In fact, the airlines through the Air Transport Association's Electronic Marketplace Committee asked all the global distribution systems to provide the frequent flyer numbers, both for security and marketing reasons, said Steve Cossette, senior director of distribution planning for Continental Airlines and the former committee chair. They also asked the distribution systems to garner next of kin and contact information in every booking record, to comply with Department of Transportation requests.
"The real question is, how will they provide us this additional information and do they intend to charge for it?," Cossette said. "But we're really not interested in the marketing piece of it."
While Galileo will pass through frequent flyer and corporate ID numbers to participating airlines, it's up to the carriers to program their systems to recognize and respond to the numbers, Cavanaugh noted. Only the frequent flyer numbers for its own customers will be sent to each airline.

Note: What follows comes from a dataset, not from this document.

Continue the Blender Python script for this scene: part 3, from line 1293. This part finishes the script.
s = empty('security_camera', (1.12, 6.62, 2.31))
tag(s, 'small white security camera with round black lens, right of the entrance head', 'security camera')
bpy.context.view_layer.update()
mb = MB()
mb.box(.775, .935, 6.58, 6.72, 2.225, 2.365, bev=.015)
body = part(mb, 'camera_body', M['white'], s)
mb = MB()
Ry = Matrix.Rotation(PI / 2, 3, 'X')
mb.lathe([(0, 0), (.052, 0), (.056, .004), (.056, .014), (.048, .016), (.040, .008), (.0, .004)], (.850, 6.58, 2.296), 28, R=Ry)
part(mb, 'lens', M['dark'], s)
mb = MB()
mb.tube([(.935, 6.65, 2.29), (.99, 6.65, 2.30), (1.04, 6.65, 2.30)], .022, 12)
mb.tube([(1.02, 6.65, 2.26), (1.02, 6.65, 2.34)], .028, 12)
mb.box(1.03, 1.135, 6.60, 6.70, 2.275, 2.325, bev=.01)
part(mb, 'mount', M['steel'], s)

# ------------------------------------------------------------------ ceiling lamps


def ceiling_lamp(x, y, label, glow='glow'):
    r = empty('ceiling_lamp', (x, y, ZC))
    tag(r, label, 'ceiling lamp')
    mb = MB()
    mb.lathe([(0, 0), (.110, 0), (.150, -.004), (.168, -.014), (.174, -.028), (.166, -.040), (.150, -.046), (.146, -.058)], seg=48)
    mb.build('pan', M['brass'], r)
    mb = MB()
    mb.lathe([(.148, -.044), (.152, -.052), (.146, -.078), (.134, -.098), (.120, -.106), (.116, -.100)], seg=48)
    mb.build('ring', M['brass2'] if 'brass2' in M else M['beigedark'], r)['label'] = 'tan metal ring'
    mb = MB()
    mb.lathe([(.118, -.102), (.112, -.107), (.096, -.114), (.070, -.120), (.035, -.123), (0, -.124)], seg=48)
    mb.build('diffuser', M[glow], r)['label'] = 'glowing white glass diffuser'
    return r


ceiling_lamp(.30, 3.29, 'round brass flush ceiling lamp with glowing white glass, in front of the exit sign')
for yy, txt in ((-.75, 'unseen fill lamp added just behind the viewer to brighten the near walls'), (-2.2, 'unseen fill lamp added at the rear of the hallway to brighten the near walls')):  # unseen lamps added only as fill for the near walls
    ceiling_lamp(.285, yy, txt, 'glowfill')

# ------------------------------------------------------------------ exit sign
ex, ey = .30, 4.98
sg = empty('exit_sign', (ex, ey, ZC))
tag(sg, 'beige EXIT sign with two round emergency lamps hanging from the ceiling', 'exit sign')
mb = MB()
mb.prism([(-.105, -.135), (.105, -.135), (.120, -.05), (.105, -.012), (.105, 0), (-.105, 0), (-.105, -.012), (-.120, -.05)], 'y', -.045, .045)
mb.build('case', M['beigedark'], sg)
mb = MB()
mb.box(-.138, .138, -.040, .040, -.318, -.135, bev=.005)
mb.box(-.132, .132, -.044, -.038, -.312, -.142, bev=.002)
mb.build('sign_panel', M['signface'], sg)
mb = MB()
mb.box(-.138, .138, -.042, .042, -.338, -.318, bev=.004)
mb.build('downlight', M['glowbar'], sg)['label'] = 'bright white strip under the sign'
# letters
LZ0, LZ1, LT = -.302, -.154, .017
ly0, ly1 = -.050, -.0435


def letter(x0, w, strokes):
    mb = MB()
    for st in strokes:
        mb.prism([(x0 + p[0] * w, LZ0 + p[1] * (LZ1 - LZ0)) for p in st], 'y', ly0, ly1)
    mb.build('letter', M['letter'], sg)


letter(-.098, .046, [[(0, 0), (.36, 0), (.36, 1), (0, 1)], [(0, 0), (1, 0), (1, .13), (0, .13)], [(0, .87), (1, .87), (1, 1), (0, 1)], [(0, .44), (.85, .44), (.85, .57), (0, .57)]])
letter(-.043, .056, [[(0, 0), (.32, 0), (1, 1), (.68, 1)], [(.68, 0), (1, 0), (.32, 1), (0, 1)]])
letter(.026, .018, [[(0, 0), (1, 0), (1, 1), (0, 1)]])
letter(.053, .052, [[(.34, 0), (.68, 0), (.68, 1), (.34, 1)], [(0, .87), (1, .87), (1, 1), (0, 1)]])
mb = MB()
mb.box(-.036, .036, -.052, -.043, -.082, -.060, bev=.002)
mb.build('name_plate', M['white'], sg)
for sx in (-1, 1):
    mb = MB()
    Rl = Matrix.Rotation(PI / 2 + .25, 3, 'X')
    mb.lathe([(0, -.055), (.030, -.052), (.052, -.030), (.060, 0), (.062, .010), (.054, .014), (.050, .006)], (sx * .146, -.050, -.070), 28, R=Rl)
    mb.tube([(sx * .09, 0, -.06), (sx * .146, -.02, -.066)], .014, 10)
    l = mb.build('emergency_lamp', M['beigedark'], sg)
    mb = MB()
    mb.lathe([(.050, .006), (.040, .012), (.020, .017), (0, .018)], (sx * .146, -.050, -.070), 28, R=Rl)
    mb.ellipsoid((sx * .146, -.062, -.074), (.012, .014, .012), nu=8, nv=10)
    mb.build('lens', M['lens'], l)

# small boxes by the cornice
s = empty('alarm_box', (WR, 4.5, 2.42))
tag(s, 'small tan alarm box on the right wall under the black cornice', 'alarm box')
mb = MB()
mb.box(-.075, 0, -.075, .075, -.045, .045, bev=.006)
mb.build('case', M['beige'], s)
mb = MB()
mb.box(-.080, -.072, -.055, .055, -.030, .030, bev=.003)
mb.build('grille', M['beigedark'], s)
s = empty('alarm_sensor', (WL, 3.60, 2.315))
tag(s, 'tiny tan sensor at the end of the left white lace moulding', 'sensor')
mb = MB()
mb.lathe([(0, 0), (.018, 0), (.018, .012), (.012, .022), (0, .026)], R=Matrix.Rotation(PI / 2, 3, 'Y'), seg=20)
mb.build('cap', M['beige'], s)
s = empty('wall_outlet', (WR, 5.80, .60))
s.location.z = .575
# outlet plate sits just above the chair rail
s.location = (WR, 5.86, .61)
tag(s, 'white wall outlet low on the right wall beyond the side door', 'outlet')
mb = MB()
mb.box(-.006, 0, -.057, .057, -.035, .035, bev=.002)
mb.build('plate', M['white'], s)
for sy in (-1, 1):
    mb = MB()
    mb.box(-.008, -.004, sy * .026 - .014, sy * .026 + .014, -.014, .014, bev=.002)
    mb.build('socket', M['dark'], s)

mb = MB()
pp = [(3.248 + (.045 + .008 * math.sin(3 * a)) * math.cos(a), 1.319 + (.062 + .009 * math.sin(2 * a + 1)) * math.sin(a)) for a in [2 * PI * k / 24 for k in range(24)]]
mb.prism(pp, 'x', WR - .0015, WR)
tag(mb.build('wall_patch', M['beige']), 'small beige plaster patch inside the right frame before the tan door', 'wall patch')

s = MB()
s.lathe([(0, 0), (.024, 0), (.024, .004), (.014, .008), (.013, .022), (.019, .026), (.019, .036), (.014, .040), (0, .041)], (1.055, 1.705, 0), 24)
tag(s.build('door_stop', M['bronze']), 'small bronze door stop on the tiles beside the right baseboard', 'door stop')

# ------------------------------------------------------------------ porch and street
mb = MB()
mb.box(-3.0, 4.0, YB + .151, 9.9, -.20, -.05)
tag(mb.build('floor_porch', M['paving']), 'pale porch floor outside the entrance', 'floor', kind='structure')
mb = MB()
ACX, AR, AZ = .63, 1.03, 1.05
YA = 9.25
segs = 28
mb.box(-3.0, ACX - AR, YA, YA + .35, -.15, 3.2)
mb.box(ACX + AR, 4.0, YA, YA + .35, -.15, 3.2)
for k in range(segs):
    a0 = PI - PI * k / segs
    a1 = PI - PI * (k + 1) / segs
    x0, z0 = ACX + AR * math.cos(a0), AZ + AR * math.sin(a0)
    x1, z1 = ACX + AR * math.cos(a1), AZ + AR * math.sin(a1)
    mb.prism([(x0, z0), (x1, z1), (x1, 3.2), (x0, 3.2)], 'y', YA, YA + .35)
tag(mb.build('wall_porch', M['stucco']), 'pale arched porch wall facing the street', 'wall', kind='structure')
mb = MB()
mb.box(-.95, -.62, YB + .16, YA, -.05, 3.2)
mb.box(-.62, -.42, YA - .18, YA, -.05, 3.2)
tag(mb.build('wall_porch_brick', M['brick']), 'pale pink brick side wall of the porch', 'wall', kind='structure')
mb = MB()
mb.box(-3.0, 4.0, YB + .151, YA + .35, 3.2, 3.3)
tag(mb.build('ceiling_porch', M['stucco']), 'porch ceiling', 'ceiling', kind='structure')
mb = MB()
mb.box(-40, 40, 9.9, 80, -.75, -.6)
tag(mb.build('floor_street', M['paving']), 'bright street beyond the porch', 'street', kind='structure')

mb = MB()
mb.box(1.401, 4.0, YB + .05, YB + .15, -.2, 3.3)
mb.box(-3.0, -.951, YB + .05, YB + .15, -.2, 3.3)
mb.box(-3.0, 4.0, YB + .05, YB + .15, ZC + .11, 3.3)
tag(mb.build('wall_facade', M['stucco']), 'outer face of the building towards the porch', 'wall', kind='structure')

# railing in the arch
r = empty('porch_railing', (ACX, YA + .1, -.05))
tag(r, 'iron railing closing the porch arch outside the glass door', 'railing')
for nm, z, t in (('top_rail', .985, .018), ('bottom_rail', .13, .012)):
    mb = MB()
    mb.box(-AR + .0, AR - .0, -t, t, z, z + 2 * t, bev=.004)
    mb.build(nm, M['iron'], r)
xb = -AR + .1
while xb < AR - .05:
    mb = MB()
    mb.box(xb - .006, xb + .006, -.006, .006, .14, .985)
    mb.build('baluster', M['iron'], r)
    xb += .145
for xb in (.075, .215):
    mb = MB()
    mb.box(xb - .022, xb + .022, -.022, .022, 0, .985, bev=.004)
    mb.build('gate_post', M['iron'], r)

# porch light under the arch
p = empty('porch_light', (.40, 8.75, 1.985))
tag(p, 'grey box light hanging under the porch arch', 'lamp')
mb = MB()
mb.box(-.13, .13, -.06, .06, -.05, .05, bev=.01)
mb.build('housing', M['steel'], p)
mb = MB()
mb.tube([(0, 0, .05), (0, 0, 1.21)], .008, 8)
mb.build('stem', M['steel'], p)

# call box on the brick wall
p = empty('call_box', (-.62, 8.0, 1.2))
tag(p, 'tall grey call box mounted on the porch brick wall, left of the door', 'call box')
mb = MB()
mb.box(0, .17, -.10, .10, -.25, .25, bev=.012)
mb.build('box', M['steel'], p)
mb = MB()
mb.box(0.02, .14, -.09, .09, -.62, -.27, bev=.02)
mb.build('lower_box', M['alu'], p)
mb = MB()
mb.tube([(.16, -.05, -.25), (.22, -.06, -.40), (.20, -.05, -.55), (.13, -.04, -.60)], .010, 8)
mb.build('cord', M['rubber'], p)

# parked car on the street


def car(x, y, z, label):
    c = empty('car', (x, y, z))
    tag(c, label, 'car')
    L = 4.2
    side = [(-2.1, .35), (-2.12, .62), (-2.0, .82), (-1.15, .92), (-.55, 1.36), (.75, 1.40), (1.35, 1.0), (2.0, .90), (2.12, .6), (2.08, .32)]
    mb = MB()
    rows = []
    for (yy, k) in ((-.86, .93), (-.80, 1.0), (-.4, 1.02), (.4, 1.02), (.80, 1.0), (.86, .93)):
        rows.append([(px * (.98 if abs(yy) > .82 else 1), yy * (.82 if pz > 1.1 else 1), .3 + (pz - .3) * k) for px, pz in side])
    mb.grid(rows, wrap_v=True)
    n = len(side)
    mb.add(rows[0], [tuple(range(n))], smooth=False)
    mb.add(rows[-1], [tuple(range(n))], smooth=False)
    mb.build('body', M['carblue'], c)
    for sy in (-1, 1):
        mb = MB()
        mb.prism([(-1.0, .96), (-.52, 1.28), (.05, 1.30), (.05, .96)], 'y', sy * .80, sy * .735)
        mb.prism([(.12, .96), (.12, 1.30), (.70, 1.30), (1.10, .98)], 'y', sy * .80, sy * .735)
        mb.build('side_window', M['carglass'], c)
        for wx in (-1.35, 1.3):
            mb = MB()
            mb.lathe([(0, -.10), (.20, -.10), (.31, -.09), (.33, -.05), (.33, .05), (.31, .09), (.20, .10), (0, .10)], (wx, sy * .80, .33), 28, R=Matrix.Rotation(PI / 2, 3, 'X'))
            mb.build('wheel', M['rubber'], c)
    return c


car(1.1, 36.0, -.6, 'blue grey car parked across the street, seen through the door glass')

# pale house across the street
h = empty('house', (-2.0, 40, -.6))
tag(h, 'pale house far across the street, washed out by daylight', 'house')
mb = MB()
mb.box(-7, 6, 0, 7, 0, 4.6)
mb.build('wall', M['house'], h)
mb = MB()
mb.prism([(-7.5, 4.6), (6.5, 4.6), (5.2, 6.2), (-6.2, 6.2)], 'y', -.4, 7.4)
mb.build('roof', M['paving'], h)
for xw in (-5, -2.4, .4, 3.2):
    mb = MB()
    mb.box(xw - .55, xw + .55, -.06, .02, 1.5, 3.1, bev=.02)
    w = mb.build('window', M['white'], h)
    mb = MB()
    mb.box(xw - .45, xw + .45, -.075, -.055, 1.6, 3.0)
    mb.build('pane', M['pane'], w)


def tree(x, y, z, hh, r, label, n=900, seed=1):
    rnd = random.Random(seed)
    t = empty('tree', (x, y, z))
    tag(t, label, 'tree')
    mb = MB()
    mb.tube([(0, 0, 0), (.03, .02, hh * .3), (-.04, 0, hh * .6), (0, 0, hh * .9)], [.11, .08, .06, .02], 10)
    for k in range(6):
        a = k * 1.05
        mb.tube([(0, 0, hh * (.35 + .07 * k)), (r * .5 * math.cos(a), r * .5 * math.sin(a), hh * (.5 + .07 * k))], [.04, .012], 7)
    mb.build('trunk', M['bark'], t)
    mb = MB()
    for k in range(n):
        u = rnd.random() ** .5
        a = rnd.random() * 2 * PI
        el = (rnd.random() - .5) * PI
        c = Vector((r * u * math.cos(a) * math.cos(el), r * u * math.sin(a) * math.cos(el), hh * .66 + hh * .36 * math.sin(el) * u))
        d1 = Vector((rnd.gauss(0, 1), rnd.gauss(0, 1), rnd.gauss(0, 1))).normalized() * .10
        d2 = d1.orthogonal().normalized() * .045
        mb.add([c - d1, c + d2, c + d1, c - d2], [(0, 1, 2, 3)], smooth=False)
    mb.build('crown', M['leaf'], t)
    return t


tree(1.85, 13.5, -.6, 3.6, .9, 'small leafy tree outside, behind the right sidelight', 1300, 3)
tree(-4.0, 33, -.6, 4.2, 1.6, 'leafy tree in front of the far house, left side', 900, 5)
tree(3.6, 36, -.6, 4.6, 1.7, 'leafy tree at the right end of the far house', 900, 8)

"There's good benefit to the airline and subscriber," Cavanaugh said. "But the traveler is really the one who stands to win. A frequent traveler today isn't particularly recognized until long after a booking is made. This gives airlines more opportunity to offer such things as upgrades, additional frequent flyer miles or special deals. The opportunities for the airline are almost unlimited."
Travelers who prefer not to be recognized can decline to have their frequent traveler numbers sent, he added.

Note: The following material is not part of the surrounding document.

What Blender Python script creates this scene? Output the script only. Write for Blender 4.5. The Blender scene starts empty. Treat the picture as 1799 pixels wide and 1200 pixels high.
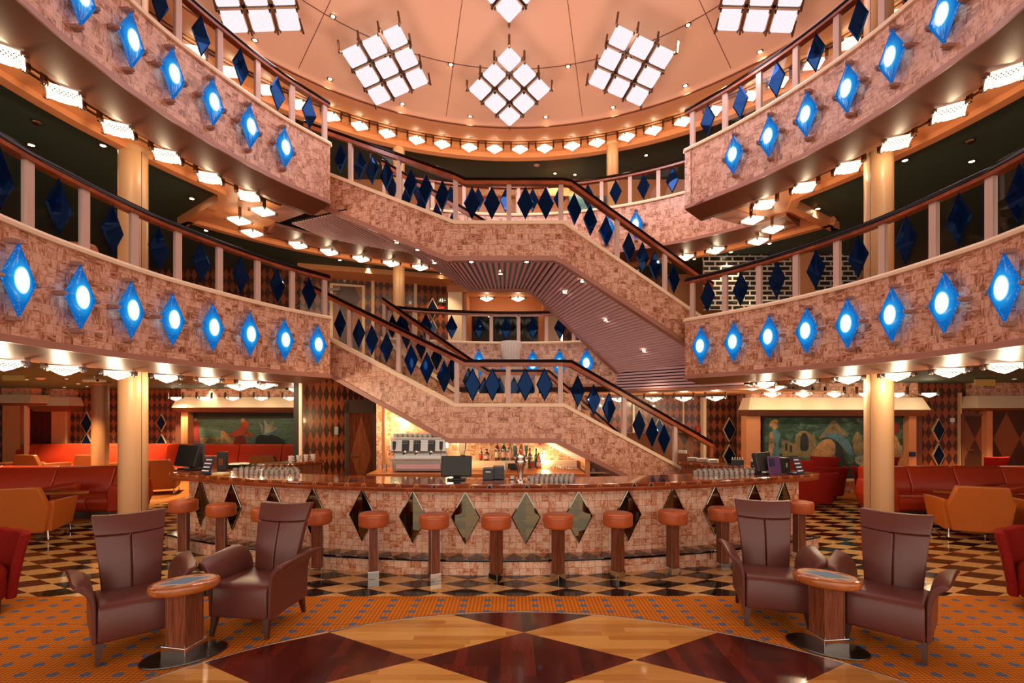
import bpy, bmesh, math, random
from mathutils import Vector, Matrix
random.seed(7)
sc = bpy.context.scene
COL = sc.collection
PI = math.pi
def R(d): return math.radians(d)

# ------------------------------------------------------------------ camera, world, exposure
H, D, FP, CX, HY = 1.85, 2.87, 860.0, 899.5, 726.0     # eye height, deck height, focal length and horizon in pixels
cam_d = bpy.data.cameras.new('camera')
cam_d.sensor_width = 36.0
cam_d.lens = 36.0 * FP / 1799.0
cam_d.shift_y = (HY - 600.0) / 1799.0
cam_d.clip_start = 0.05
cam = bpy.data.objects.new('camera', cam_d)
COL.objects.link(cam)
cam.location = (0, 0, H)
cam.rotation_euler = (R(90), 0, 0)
sc.camera = cam
w = bpy.data.worlds.new('World'); sc.world = w; w.use_nodes = True
w.node_tree.nodes['Background'].inputs[0].default_value = (1.0, 0.80, 0.64, 1)
w.node_tree.nodes['Background'].inputs[1].default_value = 1.75
sc.view_settings.view_transform = 'Standard'
sc.view_settings.look = 'None'
sc.view_settings.exposure = 0.08
sc.view_settings.gamma = 1.0
sc.cycles.max_bounces = 7
sc.cycles.diffuse_bounces = 3
sc.cycles.glossy_bounces = 4
sc.cycles.transmission_bounces = 4
sc.cycles.transparent_max_bounces = 14
sc.cycles.sample_clamp_indirect = 4.0
sc.cycles.caustics_reflective = False
sc.cycles.caustics_refractive = False

L_CHAND, L_RING, L_DOWN, L_BLUE = 1.0, 2.4, 40.0, 3.0     # brightness of the lamp glass
P_CHAND, P_RING, P_SPOT, P_DOME, P_LOUNGE = 15.0, 4.5, 80.0, 60.0, 460.0     # watts of their light

# ------------------------------------------------------------------ helpers
def at(px, py, Y):
    return Vector(((px - CX) / FP * Y, Y, H + (HY - py) / FP * Y))
def onz(px, py, zr):
    "point of height H+zr seen at a pixel"
    Y = FP * zr / (HY - py)
    return Vector(((px - CX) / FP * Y, Y, H + zr))
def lin(c):
    return tuple((v / 12.92 if v <= 0.04045 else ((v + 0.055) / 1.055) ** 2.4) for v in (x / 255.0 for x in c))
ORD = ['first', 'second', 'third', 'fourth', 'fifth', 'sixth', 'seventh', 'eighth', 'ninth', 'tenth', 'eleventh', 'twelfth',
       'thirteenth', 'fourteenth', 'fifteenth', 'sixteenth', 'seventeenth', 'eighteenth', 'nineteenth', 'twentieth']
OFF = {}
def tag(o, label=None, cat=None, group=None, kind=None):
    if label: o['label'] = label
    if cat: o['category'] = cat
    if group: o['group'] = group
    if kind: o['kind'] = kind
    return o
def thing(name, label, cat, loc=(0, 0, 0), group=None, kind=None, rz=0.0):
    o = bpy.data.objects.new(name, None); COL.objects.link(o)
    o.location = loc; o.rotation_euler = (0, 0, rz); o.empty_display_size = 0.1
    OFF[o.name] = Vector(loc)
    return tag(o, label, cat, group, kind)
KIDS = {}
def children(o): return KIDS.get(o.name, [])
def adopt(c, p):
    c.parent = p; KIDS.setdefault(p.name, []).append(c)
def copy_tree(o, parent=None):
    c = o.copy(); COL.objects.link(c)
    OFF[c.name] = OFF.get(o.name, Vector())
    if parent is not None: adopt(c, parent)
    for ch in list(children(o)): copy_tree(ch, c)
    return c
def place(o, loc, rz=0.0, label=None, group=None):
    o.location = loc; o.rotation_euler = (0, 0, rz)
    if label: o['label'] = label
    if group: o['group'] = group
    return o

class MB:
    def __init__(s): s.v = []; s.f = []; s.uv = []; s.mi = []; s.m = 0
    def quad(s, pts, uv=None, m=None):
        b = len(s.v); s.v += [Vector(p) for p in pts]
        s.f.append(tuple(range(b, b + len(pts)))); s.uv.append(uv or [(0, 0)] * len(pts)); s.mi.append(s.m if m is None else m)
        return s
    def mesh(s, vs, fs, uvs=None, m=None):
        b = len(s.v); s.v += [Vector(p) for p in vs]
        for k, f in enumerate(fs):
            s.f.append(tuple(b + i for i in f)); s.uv.append(uvs[k] if uvs else [(0, 0)] * len(f)); s.mi.append(s.m if m is None else m)
        return s
    def box(s, c, d, M=None, m=None):
        c = Vector(c); hx, hy, hz = d[0] / 2, d[1] / 2, d[2] / 2
        vs = [Vector((x, y, z)) for z in (-hz, hz) for y in (-hy, hy) for x in (-hx, hx)]
        if M is not None: vs = [M @ v for v in vs]
        vs = [v + c for v in vs]
        fs = [(0, 2, 3, 1), (4, 5, 7, 6), (0, 1, 5, 4), (2, 6, 7, 3), (0, 4, 6, 2), (1, 3, 7, 5)]
        dims = [(d[0], d[1]), (d[0], d[1]), (d[0], d[2]), (d[0], d[2]), (d[1], d[2]), (d[1], d[2])]
        uvs = [[(0, 0), (0, b), (a, b), (a, 0)] if i in (0, 3, 4) else [(0, 0), (a, 0), (a, b), (0, b)] for i, (a, b) in enumerate(dims)]
        return s.mesh(vs, fs, uvs, m)
    def prism(s, poly, z0, z1, m=None, top_scale=1.0):
        n = len(poly); cx = sum(p[0] for p in poly) / n; cy = sum(p[1] for p in poly) / n
        vs = [(x, y, z0) for x, y in poly] + [(cx + (x - cx) * top_scale, cy + (y - cy) * top_scale, z1) for x, y in poly]
        fs = [tuple(range(n))[::-1], tuple(range(n, 2 * n))] + [(i, (i + 1) % n, n + (i + 1) % n, n + i) for i in range(n)]
        uvs = [[poly[i] for i in range(n)][::-1], [poly[i] for i in range(n)]]
        acc = 0
        for i in range(n):
            a, b = poly[i], poly[(i + 1) % n]; l = math.hypot(a[0] - b[0], a[1] - b[1])
            uvs.append([(acc, z0), (acc + l, z0), (acc + l, z1), (acc, z1)]); acc += l
        return s.mesh(vs, fs, uvs, m)
    def lathe(s, prof, n=24, c=(0, 0, 0), m=None, sx=1.0, sy=1.0, pleat=0.0, npl=0, M=None, caps=True):
        c = Vector(c); vs = []; fs = []; k = len(prof)
        for r, z in prof:
            for i in range(n):
                a = 2 * PI * i / n; rr = r * (1 + (pleat * math.cos(npl * a) if npl else 0))
                p = Vector((rr * math.cos(a) * sx, rr * math.sin(a) * sy, z))
                vs.append((M @ p if M is not None else p) + c)
        for j in range(k - 1):
            for i in range(n):
                fs.append((j * n + i, j * n + (i + 1) % n, (j + 1) * n + (i + 1) % n, (j + 1) * n + i))
        if caps and prof[0][0] > 1e-5: fs.append(tuple(range(n))[::-1])
        if caps and prof[-1][0] > 1e-5: fs.append(tuple((k - 1) * n + i for i in range(n)))
        return s.mesh(vs, fs, None, m)
    def cyl(s, a, b, r0, r1=None, n=12, m=None):
        a, b = Vector(a), Vector(b); d = b - a; L = d.length
        M = d.to_track_quat('Z', 'Y').to_matrix()
        return s.lathe([(r0, 0), (r0 if r1 is None else r1, L)], n, a, m, M=M)
    def tube(s, pts, r, n=8, m=None):
        pts = [Vector(p) for p in pts]; vs = []; fs = []
        for i, p in enumerate(pts):
            t = (pts[min(i + 1, len(pts) - 1)] - pts[max(i - 1, 0)]).normalized()
            u = t.cross(Vector((0, 0, 1)))
            if u.length < 1e-3: u = Vector((1, 0, 0))
            u.normalize(); v = u.cross(t)
            vs += [p + (u * math.cos(2 * PI * k / n) + v * math.sin(2 * PI * k / n)) * r for k in range(n)]
        for i in range(len(pts) - 1):
            for k in range(n): fs.append((i * n + k, i * n + (k + 1) % n, (i + 1) * n + (k + 1) % n, (i + 1) * n + k))
        fs += [tuple(range(n))[::-1], tuple((len(pts) - 1) * n + k for k in range(n))]
        return s.mesh(vs, fs, None, m)
    def sweep(s, path, normals, prof, closed=True, m=None, u0=0.0, caps=True):
        "path of 3-D points with horizontal unit normals; profile (offset along normal, rise)"
        path = [Vector(p) for p in path]; k = len(prof); vs = []; fs = []; uvs = []
        us = [u0]
        for i in range(1, len(path)): us.append(us[-1] + (path[i] - path[i - 1]).length)
        vv = [0.0]
        for j in range(1, k + 1):
            a, b = prof[j - 1], prof[j % k]; vv.append(vv[-1] + math.hypot(a[0] - b[0], a[1] - b[1]))
        for p, nn in zip(path, normals):
            for a, b in prof: vs.append(p + Vector((nn[0] * a, nn[1] * a, b)))
        kk = k if closed else k - 1
        for i in range(len(path) - 1):
            for j in range(kk):
                j2 = (j + 1) % k
                fs.append((i * k + j, (i + 1) * k + j, (i + 1) * k + j2, i * k + j2))
                uvs.append([(us[i], vv[j]), (us[i + 1], vv[j]), (us[i + 1], vv[j + 1]), (us[i], vv[j + 1])])
        if closed and caps:
            fs += [tuple(range(k)), tuple((len(path) - 1) * k + j for j in range(k))[::-1]]
            uvs += [[tuple(p) for p in prof], [tuple(p) for p in prof][::-1]]
        return s.mesh(vs, fs, uvs, m)
    def build(s, name, mat, parent=None, smooth=False, loc=None, bevel=0.0, segs=2, kind=None, fixn=True, subsurf=0, angle=40):
        me = bpy.data.meshes.new(name)
        off = Vector(loc) if loc is not None else (OFF[parent.name] if parent is not None else Vector())
        me.from_pydata([tuple(p - off) for p in s.v], [], s.f)
        mats = mat if isinstance(mat, (list, tuple)) else [mat]
        for mm in mats: me.materials.append(mm)
        ul = me.uv_layers.new(name='UVMap')
        for p, uv, mi in zip(me.polygons, s.uv, s.mi):
            p.material_index = mi
            for li, q in zip(p.loop_indices, uv): ul.data[li].uv = (q[0], q[1])
        if fixn or bevel or True:
            bm = bmesh.new(); bm.from_mesh(me)
            bmesh.ops.remove_doubles(bm, verts=bm.verts, dist=1e-5)
            if fixn: bmesh.ops.recalc_face_normals(bm, faces=bm.faces)
            bm.to_mesh(me); bm.free()
        if smooth:
            me.polygons.foreach_set('use_smooth', [True] * len(me.polygons))
            if angle: me.set_sharp_from_angle(angle=R(angle))
        o = bpy.data.objects.new(name, me); COL.objects.link(o)
        OFF[o.name] = off
        if loc is not None: o.location = off
        if parent is not None: adopt(o, parent)
        if bevel:
            b = o.modifiers.new('bevel', 'BEVEL'); b.width = bevel; b.segments = segs; b.limit_method = 'ANGLE'
        if subsurf:
            b = o.modifiers.new('sub', 'SUBSURF'); b.levels = subsurf; b.render_levels = subsurf
        if kind: o['kind'] = kind
        return o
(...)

Besides altering fare and availability displays, the technology also could be used to suggest alternate routings, or special deals from alliance partners or hotel companies, said Galileo spokesperson Julie Shepherd.
While Cavanaugh said the airlines have been "dying to know" when such a system would be available, BTN was unable to reach any airline executives with knowledge about the plans or the benefits of one-to-one marketing by press time. Galileo has been talking to airlines for about a year.
Consultant Richard Eastman of Santa Ana, Calif., definitely sees a need for one-to-one marketing, but noted that "the viability of such a product depends entirely on what Galileo charges for it. It also depends on the protocol platform: if it runs only on mainframe six-bit environments, the bulk of the airlines are probably going to reject it, because it locks them into a costly architecture that most are desperately trying to get out of."
San Francisco-based consultant Bill McFarlane, one-time head of Galileo's North American marketing, said, "This is part of a widening view, where Galileo sees itself as more of an information services company than just a distribution company. But I am somewhat skeptical. There is the propensity to be overwhelmed by information."
Nonetheless, McFarlane said, the global distribution systems have to continue to grow the business they have and devise some new and creative means to do so.
"Galileo just isn't very good at showing it can develop leading edge technology," he added.